Some rich and developing countries are barring progress in vital United Nations climate talks, the COP 25 host Spain said Thursday.
Nations gathered in Madrid are struggling to finalise the rulebook of the 2015 landmark Paris climate accord, which aims to limit global temperature rises to "well below" two degrees Celsius and to a safer cap of 1.5C if possible.
"There are two very clear visions," Spain's minister for energy and climate change Teresa Ribera told reporters on the penultimate day of the two-week negotiations.
"There are those that want to move quicker and those that want to hide behind things which aren't working, so as not to advance things." The consensus-based talks are bogged down in politically charged wrangling over the architecture of carbon markets, timetables for the review of carbon-cutting pledges and a new fund to help poor countries already reeling from climate impacts.
Ribera said that some wealthier nations were slowing progress as their governments "weren't convinced of the need to act on the climate." "Because of this they are resisting moving forward," Ribera said.
The United States, history's biggest emitter, has said under President Donald Trump it is leaving the Paris agreement next year.
It has been accused of blocking progress on a number of issues in Madrid. Ribera did not name the US but referred to "even those who have said they are leaving Paris".
She said however that it was not just the wealthy emitters preventing things moving ahead.

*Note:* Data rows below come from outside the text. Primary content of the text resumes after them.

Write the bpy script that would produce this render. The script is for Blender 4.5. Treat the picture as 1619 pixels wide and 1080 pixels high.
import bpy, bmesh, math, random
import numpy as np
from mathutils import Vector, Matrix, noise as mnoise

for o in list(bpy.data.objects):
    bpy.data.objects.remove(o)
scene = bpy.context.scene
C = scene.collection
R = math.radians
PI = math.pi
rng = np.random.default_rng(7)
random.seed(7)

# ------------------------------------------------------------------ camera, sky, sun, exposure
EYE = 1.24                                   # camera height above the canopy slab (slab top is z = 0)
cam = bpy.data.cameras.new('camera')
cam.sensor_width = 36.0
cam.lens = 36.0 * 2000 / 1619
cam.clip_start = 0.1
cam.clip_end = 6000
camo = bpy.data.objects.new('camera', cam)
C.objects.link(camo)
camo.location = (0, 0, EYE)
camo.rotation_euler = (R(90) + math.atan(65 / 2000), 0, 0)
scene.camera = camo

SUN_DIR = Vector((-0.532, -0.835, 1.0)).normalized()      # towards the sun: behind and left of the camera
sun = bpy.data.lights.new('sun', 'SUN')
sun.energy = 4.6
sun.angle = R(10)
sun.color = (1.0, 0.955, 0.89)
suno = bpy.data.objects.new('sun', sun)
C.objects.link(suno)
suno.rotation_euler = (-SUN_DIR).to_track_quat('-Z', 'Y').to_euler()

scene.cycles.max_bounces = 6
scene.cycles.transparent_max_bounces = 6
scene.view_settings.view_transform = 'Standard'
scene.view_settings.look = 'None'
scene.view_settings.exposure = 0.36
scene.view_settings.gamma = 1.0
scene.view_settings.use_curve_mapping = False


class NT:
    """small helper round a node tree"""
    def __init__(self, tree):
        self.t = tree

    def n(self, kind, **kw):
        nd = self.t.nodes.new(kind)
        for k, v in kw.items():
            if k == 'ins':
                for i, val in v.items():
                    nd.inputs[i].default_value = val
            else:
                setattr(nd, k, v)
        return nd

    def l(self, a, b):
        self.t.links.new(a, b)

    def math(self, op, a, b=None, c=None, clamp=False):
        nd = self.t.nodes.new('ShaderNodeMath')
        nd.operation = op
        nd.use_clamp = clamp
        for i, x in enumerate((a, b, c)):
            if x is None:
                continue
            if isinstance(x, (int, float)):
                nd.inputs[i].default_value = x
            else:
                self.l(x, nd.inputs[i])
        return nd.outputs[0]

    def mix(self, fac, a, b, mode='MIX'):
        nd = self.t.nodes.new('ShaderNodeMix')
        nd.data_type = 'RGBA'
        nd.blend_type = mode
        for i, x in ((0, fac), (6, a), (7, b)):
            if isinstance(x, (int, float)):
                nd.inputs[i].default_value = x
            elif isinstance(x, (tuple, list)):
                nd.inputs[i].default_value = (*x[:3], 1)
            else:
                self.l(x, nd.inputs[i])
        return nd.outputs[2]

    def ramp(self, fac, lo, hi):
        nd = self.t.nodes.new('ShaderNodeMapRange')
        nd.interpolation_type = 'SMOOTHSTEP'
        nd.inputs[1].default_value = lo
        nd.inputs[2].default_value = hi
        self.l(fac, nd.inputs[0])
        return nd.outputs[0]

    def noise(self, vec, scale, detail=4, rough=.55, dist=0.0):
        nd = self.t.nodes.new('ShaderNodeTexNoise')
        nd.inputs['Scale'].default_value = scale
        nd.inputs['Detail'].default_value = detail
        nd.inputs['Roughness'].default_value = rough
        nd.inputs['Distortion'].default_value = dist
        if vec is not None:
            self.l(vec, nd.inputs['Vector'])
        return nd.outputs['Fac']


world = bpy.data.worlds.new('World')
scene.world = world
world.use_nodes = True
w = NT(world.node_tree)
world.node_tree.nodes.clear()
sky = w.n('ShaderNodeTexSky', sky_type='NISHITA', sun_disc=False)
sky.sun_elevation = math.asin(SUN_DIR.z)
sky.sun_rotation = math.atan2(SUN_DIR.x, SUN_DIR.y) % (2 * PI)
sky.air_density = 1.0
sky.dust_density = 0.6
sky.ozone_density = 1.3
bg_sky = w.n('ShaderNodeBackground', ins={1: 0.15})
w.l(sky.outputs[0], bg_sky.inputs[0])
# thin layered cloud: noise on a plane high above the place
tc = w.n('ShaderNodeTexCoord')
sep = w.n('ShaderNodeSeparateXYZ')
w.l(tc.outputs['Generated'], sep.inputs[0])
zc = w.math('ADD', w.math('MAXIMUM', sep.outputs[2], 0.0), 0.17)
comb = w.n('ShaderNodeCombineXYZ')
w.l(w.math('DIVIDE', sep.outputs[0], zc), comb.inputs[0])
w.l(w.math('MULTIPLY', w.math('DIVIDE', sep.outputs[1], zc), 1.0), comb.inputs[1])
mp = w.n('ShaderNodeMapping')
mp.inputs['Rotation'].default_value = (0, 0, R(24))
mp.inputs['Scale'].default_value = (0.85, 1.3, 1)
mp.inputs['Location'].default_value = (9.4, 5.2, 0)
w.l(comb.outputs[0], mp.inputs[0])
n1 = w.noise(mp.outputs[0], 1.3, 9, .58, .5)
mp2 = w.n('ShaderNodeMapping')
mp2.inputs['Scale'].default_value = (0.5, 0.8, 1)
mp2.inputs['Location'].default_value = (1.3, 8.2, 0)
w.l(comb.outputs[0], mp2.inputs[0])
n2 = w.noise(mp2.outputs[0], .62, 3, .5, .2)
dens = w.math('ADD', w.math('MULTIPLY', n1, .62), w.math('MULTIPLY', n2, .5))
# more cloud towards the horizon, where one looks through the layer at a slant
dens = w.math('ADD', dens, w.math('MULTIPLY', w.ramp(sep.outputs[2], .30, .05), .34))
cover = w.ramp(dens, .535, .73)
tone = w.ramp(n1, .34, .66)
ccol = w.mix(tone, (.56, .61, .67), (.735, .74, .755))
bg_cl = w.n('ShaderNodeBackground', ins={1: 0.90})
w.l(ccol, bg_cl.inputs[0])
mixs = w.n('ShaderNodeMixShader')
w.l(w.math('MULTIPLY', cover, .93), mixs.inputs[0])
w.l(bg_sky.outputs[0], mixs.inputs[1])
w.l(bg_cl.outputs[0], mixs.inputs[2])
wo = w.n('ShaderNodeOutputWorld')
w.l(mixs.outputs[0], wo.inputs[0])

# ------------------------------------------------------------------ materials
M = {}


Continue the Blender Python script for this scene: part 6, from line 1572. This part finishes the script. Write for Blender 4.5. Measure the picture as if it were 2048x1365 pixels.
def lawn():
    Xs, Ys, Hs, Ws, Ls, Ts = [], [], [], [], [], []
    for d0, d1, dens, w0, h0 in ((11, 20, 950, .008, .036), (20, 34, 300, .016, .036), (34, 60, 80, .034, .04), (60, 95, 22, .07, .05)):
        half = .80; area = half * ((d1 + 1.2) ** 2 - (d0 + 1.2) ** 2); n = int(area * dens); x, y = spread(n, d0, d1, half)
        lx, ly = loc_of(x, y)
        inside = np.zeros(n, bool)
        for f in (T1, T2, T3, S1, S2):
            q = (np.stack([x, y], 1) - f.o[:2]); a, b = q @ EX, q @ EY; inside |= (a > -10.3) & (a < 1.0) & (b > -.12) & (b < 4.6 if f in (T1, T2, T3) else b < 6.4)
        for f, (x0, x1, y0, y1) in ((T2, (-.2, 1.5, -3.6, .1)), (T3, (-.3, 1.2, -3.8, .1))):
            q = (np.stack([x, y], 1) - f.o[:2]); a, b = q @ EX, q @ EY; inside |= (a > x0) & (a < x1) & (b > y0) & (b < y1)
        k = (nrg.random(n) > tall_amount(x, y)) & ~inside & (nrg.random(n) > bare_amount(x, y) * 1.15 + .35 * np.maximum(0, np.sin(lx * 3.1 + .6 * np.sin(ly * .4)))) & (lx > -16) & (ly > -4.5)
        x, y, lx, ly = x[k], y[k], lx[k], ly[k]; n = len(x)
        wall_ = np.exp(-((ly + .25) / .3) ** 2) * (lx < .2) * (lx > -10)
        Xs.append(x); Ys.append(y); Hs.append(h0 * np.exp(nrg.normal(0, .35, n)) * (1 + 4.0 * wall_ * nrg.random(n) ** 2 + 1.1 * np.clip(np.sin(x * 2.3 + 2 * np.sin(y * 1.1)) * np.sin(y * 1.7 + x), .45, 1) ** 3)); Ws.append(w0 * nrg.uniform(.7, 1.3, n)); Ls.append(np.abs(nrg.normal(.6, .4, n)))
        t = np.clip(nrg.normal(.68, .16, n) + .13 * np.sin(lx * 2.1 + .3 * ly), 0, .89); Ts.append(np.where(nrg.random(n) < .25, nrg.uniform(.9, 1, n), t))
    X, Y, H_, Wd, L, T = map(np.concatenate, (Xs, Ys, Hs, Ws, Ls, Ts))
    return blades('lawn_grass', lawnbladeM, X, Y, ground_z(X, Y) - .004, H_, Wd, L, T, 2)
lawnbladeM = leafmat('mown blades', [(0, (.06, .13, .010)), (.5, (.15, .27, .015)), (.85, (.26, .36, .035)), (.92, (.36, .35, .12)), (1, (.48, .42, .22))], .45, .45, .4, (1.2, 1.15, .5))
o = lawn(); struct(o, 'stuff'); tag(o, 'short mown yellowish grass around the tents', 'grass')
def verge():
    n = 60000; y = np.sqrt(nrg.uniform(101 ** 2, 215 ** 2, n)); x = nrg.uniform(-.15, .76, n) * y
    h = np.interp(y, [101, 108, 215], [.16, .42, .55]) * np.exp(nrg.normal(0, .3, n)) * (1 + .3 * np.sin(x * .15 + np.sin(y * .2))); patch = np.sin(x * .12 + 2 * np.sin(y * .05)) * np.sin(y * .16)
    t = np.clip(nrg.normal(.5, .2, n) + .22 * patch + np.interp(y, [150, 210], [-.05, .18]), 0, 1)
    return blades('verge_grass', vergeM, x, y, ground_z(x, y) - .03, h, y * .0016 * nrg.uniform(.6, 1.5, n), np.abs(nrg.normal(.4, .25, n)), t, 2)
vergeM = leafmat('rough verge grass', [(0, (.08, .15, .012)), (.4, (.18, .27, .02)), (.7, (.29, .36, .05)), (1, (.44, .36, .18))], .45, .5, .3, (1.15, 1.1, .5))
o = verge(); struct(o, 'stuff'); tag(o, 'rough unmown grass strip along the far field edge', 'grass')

"Other medium-sized economies are particularly cautious as they are making decisions that aren't compatible with (preventing) climate change," she said.
Ribera highlights those countries' investment in coal -- a highly polluting fuel scientists say makes the Paris goals impossible to achieve at current usage rates.
Countries are supposed to demonstrate renewed ambition for climate action during the Madrid talks, and have a deadline next year by which they must submit new action plans.
But observers and delegates say progress has been glacial, with countries still worlds' apart on a variety of issues.
Talks are meant to wrap up Friday, but COPs regularly run into the second weekend.